## Begin RECORDS

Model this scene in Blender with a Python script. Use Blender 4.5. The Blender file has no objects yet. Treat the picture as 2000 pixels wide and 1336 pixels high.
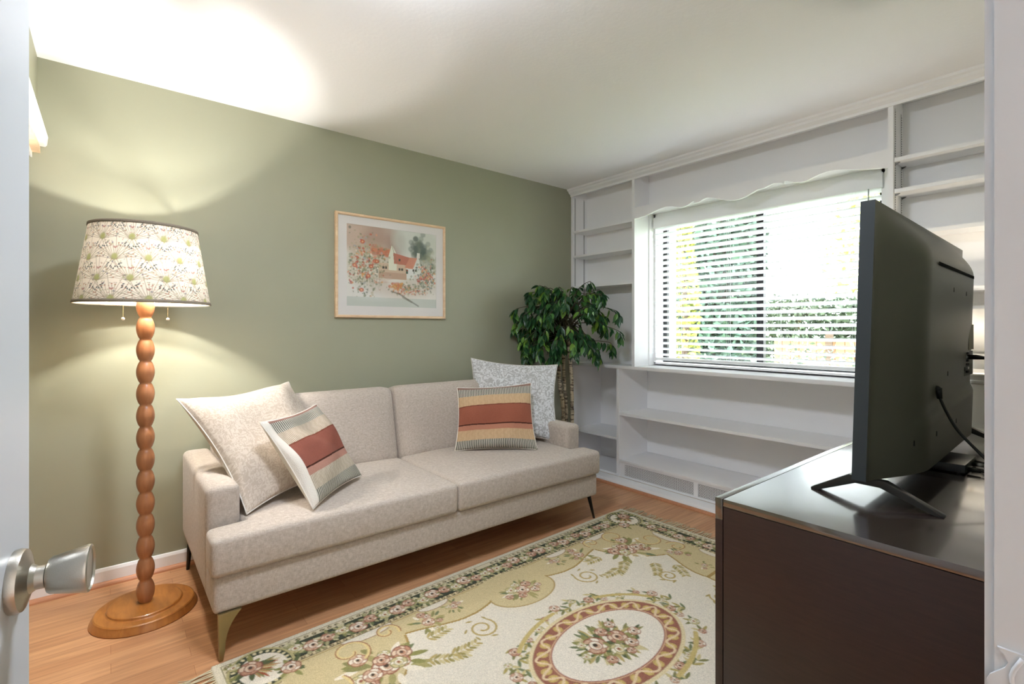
import bpy, bmesh, math, random
import numpy as np
from mathutils import Vector, Matrix

S = bpy.context.scene
COL = S.collection
PI = math.pi

# ------------------------------------------------------------------ camera
cam_d = bpy.data.cameras.new('camera')
cam = bpy.data.objects.new('camera', cam_d)
COL.objects.link(cam)
CAM = Vector((3.011, -3.107, 1.2))
YAW = math.radians(50.87)
cam.location = CAM
cam.rotation_euler = (PI / 2, 0, YAW)
cam_d.sensor_fit = 'HORIZONTAL'
cam_d.sensor_width = 36.0
cam_d.lens = 968.9 * 36 / 2000
cam_d.shift_y = -26.0 / 2000
cam_d.clip_start = 0.02
S.camera = cam

# ------------------------------------------------------------------ world, light, exposure
S.view_settings.view_transform = 'Standard'
S.view_settings.look = 'None'
S.view_settings.gamma = 1.0
S.view_settings.exposure = 1.32
S.view_settings.use_curve_mapping = False
S.cycles.use_denoising = True
S.cycles.max_bounces = 10
S.cycles.diffuse_bounces = 7
S.cycles.transmission_bounces = 8
S.cycles.transparent_max_bounces = 12
S.cycles.sample_clamp_indirect = 6.0
S.cycles.caustics_reflective = False
S.cycles.caustics_refractive = False

WORLD_STRENGTH = 5.0
w = bpy.data.worlds.new('sky')
S.world = w
w.use_nodes = True
bg = w.node_tree.nodes['Background']
bg.inputs[0].default_value = (0.94, 0.97, 1.0, 1)
bg.inputs[1].default_value = WORLD_STRENGTH

sun_d = bpy.data.lights.new('sun', 'SUN')
sun_d.energy = 4.0
sun_d.angle = math.radians(1.0)
sun_d.color = (1.0, 0.95, 0.86)
sun = bpy.data.objects.new('sun', sun_d)
COL.objects.link(sun)
sun.rotation_euler = Vector((0.30, 0.32, -0.90)).to_track_quat('-Z', 'Y').to_euler()

BULB_POWER = 1000.0
HALL_FILL = 3.0
ROOM_FILL = 50.0
TABLE_POWER = 260.0

# ------------------------------------------------------------------ helpers
def lin(c):
    if isinstance(c, str):
        c = c.lstrip('#')
        c = [int(c[i:i + 2], 16) / 255 for i in (0, 2, 4)]
    return tuple(x / 12.92 if x <= 0.04045 else ((x + 0.055) / 1.055) ** 2.4 for x in c)

def nmat(name):
    m = bpy.data.materials.new(name)
    m.use_nodes = True
    return m, m.node_tree.nodes, m.node_tree.links, m.node_tree.nodes['Principled BSDF']

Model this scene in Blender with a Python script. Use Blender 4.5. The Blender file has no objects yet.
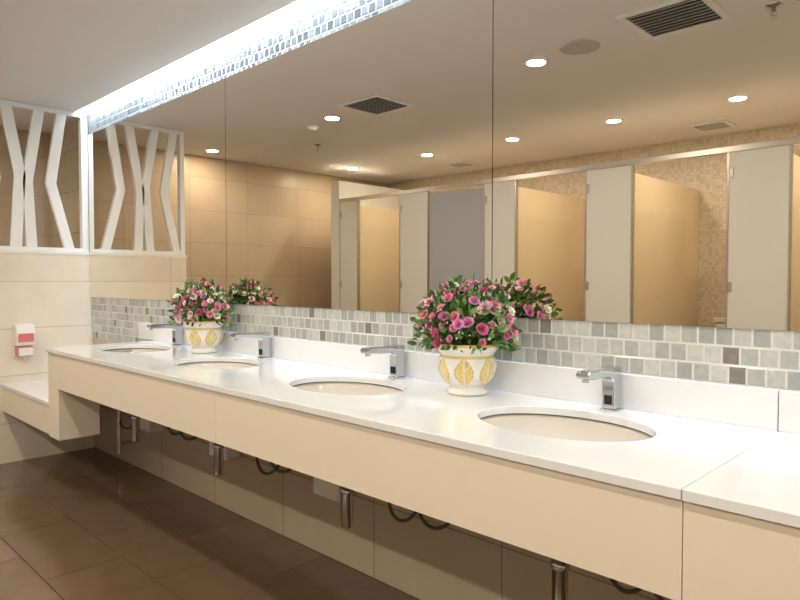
import bpy, bmesh, math, random
from mathutils import Vector, Matrix, Quaternion
random.seed(7)
C = bpy.context.scene.collection
sc = bpy.context.scene
try:
    sc.view_settings.view_transform = 'Standard'
    sc.view_settings.exposure = 0.2
except Exception as e:
    print(e)

# ---------------------------------------------------------------- helpers
def srgb(r, g, b):
    def f(c):
        c /= 255.0
        return c/12.92 if c <= 0.04045 else ((c+0.055)/1.055)**2.4
    return (f(r), f(g), f(b), 1)

def mat(name, col, rough=0.5, metal=0.0, noise=0.0, nscale=8.0, bump=0.0, bscale=60.0, coat=0.0, spec=None):
    m = bpy.data.materials.new(name); m.use_nodes = True
    nt = m.node_tree; b = nt.nodes['Principled BSDF']
    b.inputs['Base Color'].default_value = col
    b.inputs['Roughness'].default_value = rough
    b.inputs['Metallic'].default_value = metal
    b.inputs['Coat Weight'].default_value = coat
    if spec is not None: b.inputs['Specular IOR Level'].default_value = spec
    g = nt.nodes.new('ShaderNodeNewGeometry')
    if noise > 0:
        n = nt.nodes.new('ShaderNodeTexNoise'); n.inputs['Scale'].default_value = nscale
        n.inputs['Detail'].default_value = 5
        nt.links.new(g.outputs['Position'], n.inputs['Vector'])
        mx = nt.nodes.new('ShaderNodeMix'); mx.data_type = 'RGBA'
        mx.inputs[6].default_value = tuple(c*(1-noise) for c in col[:3])+(1,)
        mx.inputs[7].default_value = tuple(min(1, c*(1+noise)) for c in col[:3])+(1,)
        nt.links.new(n.outputs['Fac'], mx.inputs[0])
        nt.links.new(mx.outputs[2], b.inputs['Base Color'])
    if bump > 0:
        n2 = nt.nodes.new('ShaderNodeTexNoise'); n2.inputs['Scale'].default_value = bscale
        nt.links.new(g.outputs['Position'], n2.inputs['Vector'])
        bp = nt.nodes.new('ShaderNodeBump'); bp.inputs['Strength'].default_value = bump
        bp.inputs['Distance'].default_value = 0.002
        nt.links.new(n2.outputs['Fac'], bp.inputs['Height'])
        nt.links.new(bp.outputs['Normal'], b.inputs['Normal'])
    return m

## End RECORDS

PROBLEM: Copy each line of the records precisely and drop any images they hold.

WRITTEN ANSWER:
Model this scene in Blender with a Python script. Use Blender 4.5. The Blender file has no objects yet. Treat the picture as 2000 pixels wide and 1336 pixels high.
import bpy, bmesh, math, random
import numpy as np
from mathutils import Vector, Matrix

S = bpy.context.scene
COL = S.collection
PI = math.pi

# ------------------------------------------------------------------ camera
cam_d = bpy.data.cameras.new('camera')
cam = bpy.data.objects.new('camera', cam_d)
COL.objects.link(cam)
CAM = Vector((3.011, -3.107, 1.2))
YAW = math.radians(50.87)
cam.location = CAM
cam.rotation_euler = (PI / 2, 0, YAW)
cam_d.sensor_fit = 'HORIZONTAL'
cam_d.sensor_width = 36.0
cam_d.lens = 968.9 * 36 / 2000
cam_d.shift_y = -26.0 / 2000
cam_d.clip_start = 0.02
S.camera = cam

# ------------------------------------------------------------------ world, light, exposure
S.view_settings.view_transform = 'Standard'
S.view_settings.look = 'None'
S.view_settings.gamma = 1.0
S.view_settings.exposure = 1.32
S.view_settings.use_curve_mapping = False
S.cycles.use_denoising = True
S.cycles.max_bounces = 10
S.cycles.diffuse_bounces = 7
S.cycles.transmission_bounces = 8
S.cycles.transparent_max_bounces = 12
S.cycles.sample_clamp_indirect = 6.0
S.cycles.caustics_reflective = False
S.cycles.caustics_refractive = False

WORLD_STRENGTH = 5.0
w = bpy.data.worlds.new('sky')
S.world = w
w.use_nodes = True
bg = w.node_tree.nodes['Background']
bg.inputs[0].default_value = (0.94, 0.97, 1.0, 1)
bg.inputs[1].default_value = WORLD_STRENGTH

sun_d = bpy.data.lights.new('sun', 'SUN')
sun_d.energy = 4.0
sun_d.angle = math.radians(1.0)
sun_d.color = (1.0, 0.95, 0.86)
sun = bpy.data.objects.new('sun', sun_d)
COL.objects.link(sun)
sun.rotation_euler = Vector((0.30, 0.32, -0.90)).to_track_quat('-Z', 'Y').to_euler()

BULB_POWER = 1000.0
HALL_FILL = 3.0
ROOM_FILL = 50.0
TABLE_POWER = 260.0

# ------------------------------------------------------------------ helpers
def lin(c):
    if isinstance(c, str):
        c = c.lstrip('#')
        c = [int(c[i:i + 2], 16) / 255 for i in (0, 2, 4)]
    return tuple(x / 12.92 if x <= 0.04045 else ((x + 0.055) / 1.055) ** 2.4 for x in c)

def nmat(name):
    m = bpy.data.materials.new(name)
    m.use_nodes = True
    return m, m.node_tree.nodes, m.node_tree.links, m.node_tree.nodes['Principled BSDF']

Model this scene in Blender with a Python script. Use Blender 4.5. The Blender file has no objects yet.
import bpy, bmesh, math, random
from mathutils import Vector, Matrix, Quaternion
random.seed(7)
C = bpy.context.scene.collection
sc = bpy.context.scene
try:
    sc.view_settings.view_transform = 'Standard'
    sc.view_settings.exposure = 0.2
except Exception as e:
    print(e)

# ---------------------------------------------------------------- helpers
def srgb(r, g, b):
    def f(c):
        c /= 255.0
        return c/12.92 if c <= 0.04045 else ((c+0.055)/1.055)**2.4
    return (f(r), f(g), f(b), 1)

def mat(name, col, rough=0.5, metal=0.0, noise=0.0, nscale=8.0, bump=0.0, bscale=60.0, coat=0.0, spec=None):
    m = bpy.data.materials.new(name); m.use_nodes = True
    nt = m.node_tree; b = nt.nodes['Principled BSDF']
    b.inputs['Base Color'].default_value = col
    b.inputs['Roughness'].default_value = rough
    b.inputs['Metallic'].default_value = metal
    b.inputs['Coat Weight'].default_value = coat
    if spec is not None: b.inputs['Specular IOR Level'].default_value = spec
    g = nt.nodes.new('ShaderNodeNewGeometry')
    if noise > 0:
        n = nt.nodes.new('ShaderNodeTexNoise'); n.inputs['Scale'].default_value = nscale
        n.inputs['Detail'].default_value = 5
        nt.links.new(g.outputs['Position'], n.inputs['Vector'])
        mx = nt.nodes.new('ShaderNodeMix'); mx.data_type = 'RGBA'
        mx.inputs[6].default_value = tuple(c*(1-noise) for c in col[:3])+(1,)
        mx.inputs[7].default_value = tuple(min(1, c*(1+noise)) for c in col[:3])+(1,)
        nt.links.new(n.outputs['Fac'], mx.inputs[0])
        nt.links.new(mx.outputs[2], b.inputs['Base Color'])
    if bump > 0:
        n2 = nt.nodes.new('ShaderNodeTexNoise'); n2.inputs['Scale'].default_value = bscale
        nt.links.new(g.outputs['Position'], n2.inputs['Vector'])
        bp = nt.nodes.new('ShaderNodeBump'); bp.inputs['Strength'].default_value = bump
        bp.inputs['Distance'].default_value = 0.002
        nt.links.new(n2.outputs['Fac'], bp.inputs['Height'])
        nt.links.new(bp.outputs['Normal'], b.inputs['Normal'])
    return m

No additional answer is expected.